Es importante que estas otras palabras, estas otras formas de nombrar y sus
historias, sus raíces, los contextos comunitarios que las crean, tengan aire, lugar,
presencia en la escuela a través de la voz de los chicos que las heredan.
Muchas veces tenemos, en nuestra sala, alumnos pertenecientes a diferentes
comunidades. Chicos que traen otras palabras como lenguaje personal, usado cotidianamente y cuyo uso en la escuela, además de enriquecer y crear vínculos con
sus compañeros, favorece la formación de su identidad, los reconoce como personas
con historia propia, con su propia herencia cultural. Si los chicos no pudieran
decir sus palabras, sus modos –lo que realmente connota este otro modo de nombrar
de cada comunidad– tendrían negado el derecho a que su herencia personal,
de una enorme riqueza cultural y comunitaria, se despliegue. Y las palabras de los
chicos, sus verdaderas palabras, permanecerían invisibles.
También podemos hacer rondas de coplas y canciones, adivinanzas y trabalenguas,
dichos y refranes que suenan en la escuela y fuera de ella; enseñarnos
canciones y poemas los unos a los otros, y dar tiempo para que los niños
puedan recordar otras canciones y adivinanzas que aprendieron en las salas en
otro momento o que se escuchan en la comunidad en la que viven o en sus hogares.
Aquí también pueden aparecer lenguajes diferentes, a veces ocultos, silenciados,
tapados. Dice Laura Devetach: “Los actuales criterios de globalización
nos llevan, en los países latinoamericanos, a que descalifiquemos aún más
ese bagaje privado y compartido. Lo importante es poder operar y reflexionar
sobre el interjuego de estos elementos, sobre nuestra lengua, la escritura, la
lectura, aquí y ahora. Y sobre todo cómo enriquecer la textoteca de nuestros
chicos para que su bagaje no sea sólo bagaje masificado” (Devetach, 1999).

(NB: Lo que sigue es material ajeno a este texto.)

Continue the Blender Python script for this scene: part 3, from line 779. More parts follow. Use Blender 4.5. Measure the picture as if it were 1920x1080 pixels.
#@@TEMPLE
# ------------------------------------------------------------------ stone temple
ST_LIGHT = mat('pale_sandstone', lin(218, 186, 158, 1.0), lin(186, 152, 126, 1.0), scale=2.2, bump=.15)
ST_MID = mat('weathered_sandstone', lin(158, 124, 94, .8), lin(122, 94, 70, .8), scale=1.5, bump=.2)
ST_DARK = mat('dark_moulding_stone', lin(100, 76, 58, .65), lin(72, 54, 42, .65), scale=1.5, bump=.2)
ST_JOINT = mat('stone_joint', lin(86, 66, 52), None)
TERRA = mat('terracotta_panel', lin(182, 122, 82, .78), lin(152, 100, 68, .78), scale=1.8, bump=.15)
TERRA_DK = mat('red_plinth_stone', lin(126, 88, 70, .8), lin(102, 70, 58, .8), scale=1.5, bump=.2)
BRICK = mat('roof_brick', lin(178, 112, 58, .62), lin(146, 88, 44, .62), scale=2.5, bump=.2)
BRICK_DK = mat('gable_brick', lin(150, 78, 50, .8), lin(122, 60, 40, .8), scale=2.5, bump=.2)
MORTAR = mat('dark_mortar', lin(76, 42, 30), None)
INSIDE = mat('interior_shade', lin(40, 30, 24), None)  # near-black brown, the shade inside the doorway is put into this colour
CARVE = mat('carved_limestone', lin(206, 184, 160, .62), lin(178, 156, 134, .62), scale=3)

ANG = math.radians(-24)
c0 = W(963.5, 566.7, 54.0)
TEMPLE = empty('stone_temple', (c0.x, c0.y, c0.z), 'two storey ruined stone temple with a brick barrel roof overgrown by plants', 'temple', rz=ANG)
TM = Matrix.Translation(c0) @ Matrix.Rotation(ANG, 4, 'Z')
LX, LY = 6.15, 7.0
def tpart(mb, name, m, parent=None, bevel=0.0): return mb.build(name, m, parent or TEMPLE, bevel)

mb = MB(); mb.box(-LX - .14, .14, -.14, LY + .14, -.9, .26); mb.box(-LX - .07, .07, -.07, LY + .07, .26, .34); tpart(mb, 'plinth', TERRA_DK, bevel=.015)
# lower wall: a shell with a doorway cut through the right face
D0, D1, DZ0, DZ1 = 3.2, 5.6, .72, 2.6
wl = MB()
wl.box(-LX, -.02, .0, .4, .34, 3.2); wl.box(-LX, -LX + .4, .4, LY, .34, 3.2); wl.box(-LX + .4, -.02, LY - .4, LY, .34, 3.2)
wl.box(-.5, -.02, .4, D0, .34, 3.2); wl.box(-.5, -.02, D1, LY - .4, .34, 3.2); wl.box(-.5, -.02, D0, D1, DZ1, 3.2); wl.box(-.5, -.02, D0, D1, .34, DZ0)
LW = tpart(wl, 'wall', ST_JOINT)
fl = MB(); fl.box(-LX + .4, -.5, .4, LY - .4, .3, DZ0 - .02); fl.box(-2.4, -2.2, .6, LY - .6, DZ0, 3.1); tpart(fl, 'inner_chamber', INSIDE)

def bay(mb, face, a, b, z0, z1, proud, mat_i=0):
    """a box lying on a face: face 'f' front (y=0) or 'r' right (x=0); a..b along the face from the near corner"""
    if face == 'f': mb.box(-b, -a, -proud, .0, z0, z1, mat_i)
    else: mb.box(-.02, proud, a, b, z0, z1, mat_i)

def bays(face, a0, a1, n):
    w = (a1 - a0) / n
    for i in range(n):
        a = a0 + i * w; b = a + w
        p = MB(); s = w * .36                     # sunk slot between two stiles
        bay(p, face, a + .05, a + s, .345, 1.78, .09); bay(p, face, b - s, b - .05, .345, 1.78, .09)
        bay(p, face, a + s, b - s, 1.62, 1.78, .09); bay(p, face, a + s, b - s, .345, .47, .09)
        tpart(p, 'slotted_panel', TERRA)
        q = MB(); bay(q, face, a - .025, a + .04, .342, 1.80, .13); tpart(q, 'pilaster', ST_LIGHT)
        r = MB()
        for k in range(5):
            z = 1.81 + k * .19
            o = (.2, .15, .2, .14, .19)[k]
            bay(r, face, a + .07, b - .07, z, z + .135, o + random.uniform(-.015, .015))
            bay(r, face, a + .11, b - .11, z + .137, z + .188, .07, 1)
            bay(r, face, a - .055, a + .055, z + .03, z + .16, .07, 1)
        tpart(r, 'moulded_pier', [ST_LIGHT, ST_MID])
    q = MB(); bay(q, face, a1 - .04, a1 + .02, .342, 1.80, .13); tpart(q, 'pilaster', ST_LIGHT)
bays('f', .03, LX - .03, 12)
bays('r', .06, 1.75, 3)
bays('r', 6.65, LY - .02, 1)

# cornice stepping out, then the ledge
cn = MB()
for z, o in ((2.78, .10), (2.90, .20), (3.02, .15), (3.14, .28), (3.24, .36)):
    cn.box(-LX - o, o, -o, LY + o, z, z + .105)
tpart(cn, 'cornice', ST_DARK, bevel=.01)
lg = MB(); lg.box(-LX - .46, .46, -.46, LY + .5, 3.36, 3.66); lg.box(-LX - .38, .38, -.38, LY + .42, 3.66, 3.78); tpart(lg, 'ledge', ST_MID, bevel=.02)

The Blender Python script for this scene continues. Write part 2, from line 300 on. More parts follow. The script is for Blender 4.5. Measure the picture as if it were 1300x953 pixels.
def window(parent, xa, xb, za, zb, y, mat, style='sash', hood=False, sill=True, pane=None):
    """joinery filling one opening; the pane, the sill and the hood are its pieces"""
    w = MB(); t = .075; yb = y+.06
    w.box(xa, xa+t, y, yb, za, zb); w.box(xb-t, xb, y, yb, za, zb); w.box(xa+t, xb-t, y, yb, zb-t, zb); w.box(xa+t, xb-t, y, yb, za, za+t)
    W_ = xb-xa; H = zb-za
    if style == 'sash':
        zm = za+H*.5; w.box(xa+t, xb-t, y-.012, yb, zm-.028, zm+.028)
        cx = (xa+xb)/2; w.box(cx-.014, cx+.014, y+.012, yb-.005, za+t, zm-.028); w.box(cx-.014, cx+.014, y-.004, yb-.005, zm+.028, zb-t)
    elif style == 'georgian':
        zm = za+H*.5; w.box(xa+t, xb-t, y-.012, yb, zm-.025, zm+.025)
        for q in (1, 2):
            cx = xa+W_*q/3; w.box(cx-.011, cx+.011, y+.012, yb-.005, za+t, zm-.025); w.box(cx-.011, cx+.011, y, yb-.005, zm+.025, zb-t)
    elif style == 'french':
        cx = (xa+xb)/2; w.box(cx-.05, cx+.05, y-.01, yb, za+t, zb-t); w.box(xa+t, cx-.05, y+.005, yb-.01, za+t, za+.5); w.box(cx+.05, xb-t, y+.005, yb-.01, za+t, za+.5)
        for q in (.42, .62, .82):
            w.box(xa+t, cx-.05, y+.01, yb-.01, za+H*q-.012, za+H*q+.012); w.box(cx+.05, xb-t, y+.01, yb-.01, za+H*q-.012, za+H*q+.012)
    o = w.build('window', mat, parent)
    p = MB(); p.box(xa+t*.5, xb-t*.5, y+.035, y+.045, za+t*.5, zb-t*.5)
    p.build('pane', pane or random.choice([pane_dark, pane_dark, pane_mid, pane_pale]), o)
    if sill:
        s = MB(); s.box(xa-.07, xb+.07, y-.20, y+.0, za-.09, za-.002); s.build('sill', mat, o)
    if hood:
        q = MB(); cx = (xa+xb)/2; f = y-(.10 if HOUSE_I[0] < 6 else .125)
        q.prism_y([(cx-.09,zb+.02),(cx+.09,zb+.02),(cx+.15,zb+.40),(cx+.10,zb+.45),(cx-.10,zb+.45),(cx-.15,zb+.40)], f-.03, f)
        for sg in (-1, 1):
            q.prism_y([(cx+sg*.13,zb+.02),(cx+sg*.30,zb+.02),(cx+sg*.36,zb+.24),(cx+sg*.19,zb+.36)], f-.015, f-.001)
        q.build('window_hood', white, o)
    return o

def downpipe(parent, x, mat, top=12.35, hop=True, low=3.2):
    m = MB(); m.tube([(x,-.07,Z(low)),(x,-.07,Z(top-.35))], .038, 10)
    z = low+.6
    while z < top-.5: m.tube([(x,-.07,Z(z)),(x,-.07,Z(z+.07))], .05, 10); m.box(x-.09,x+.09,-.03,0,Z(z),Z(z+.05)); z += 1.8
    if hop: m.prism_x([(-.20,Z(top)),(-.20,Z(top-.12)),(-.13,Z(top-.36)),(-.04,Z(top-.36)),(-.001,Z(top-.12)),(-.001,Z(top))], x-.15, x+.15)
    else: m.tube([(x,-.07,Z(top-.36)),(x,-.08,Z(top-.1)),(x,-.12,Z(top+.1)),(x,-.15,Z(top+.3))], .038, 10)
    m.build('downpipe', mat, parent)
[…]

Se trata de ir al rescate de las raíces comunitarias, que se genera en la cultura
de lo cotidiano; darlas a luz, ponerles voz. En Oficio de palabrera, sostiene
también Devetach que: “la región no es solamente la flora, la fauna o la limitada
simplificación de algunas costumbres. La región es el lugar en el que se produce
y asienta una cultura de tipo participativa. Una red de mecanismos,
estructuras, procedimientos, modalidades, vida” (Devetach, 1991).